The designed decline of the western economies & reassignment of the balance of power - World Bank president advised in 2010
James Wolfensohn is all about balance. The former World Bank president introduced himself to a student audience at Stanford University on Jan. 11 2010, and the balance of power in the world is what Wolfensohn spent the majority of his hour-long appearance on.
A huge power shift will occur in the next 40 years that will reduce the influence of the wealthiest countries, he said. As population and GDP grows in countries such as China and India, they will assume a larger role in relationship to the United States and Europe.
The developed countries will drop from having 80% of the world’s income to 35%. “There will be a monumental shift of economic power. It’s not just a moderation trend, but a fundamental change in the world balance,” he said.
By 2030, two-thirds of people in the world’s middle class will be Chinese, Wolfensohn said. “These are not trivial changes — they are tectonic changes in the way the planet works. In my generation we didn’t have to think about it. We knew we were a rich country.”
But today’s students will have to confront a new world in which Africa is no longer an isolated continent but the fastest-growing market for cell phones.

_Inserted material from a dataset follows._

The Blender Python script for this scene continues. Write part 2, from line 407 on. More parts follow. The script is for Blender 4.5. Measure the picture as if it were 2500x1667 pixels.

Looking around the auditorium, Wolfensohn noted that many more students from China and India travel to the United States to study, rather than the other way around. In 2007 just 11,200 Americans studied in China. That year more than 110,000 Chinese were studying in the United States.
“It’s a tragedy in terms of the potential of young people that they’re still being guided to look at European countries,” he said.
Wolfensohn was making a repeat appearance at Stanford GSB as a speaker in the Global Management Program’s Global Speaker Series. In 2004, while still at the helm of the World Bank, he spoke about how developed countries were delivering on the promise they made to aid developing ones.’
As we sit here in 2024, with a world that seems to be running helter skelter towards the insane asylum, Wolfenden’s words go a long way in making some sense out of what many of us perceive as the break down of our society. Cold comfort.
“It’s a tragedy in terms of the potential of young people that they’re still being guided to look at European countries,” he said.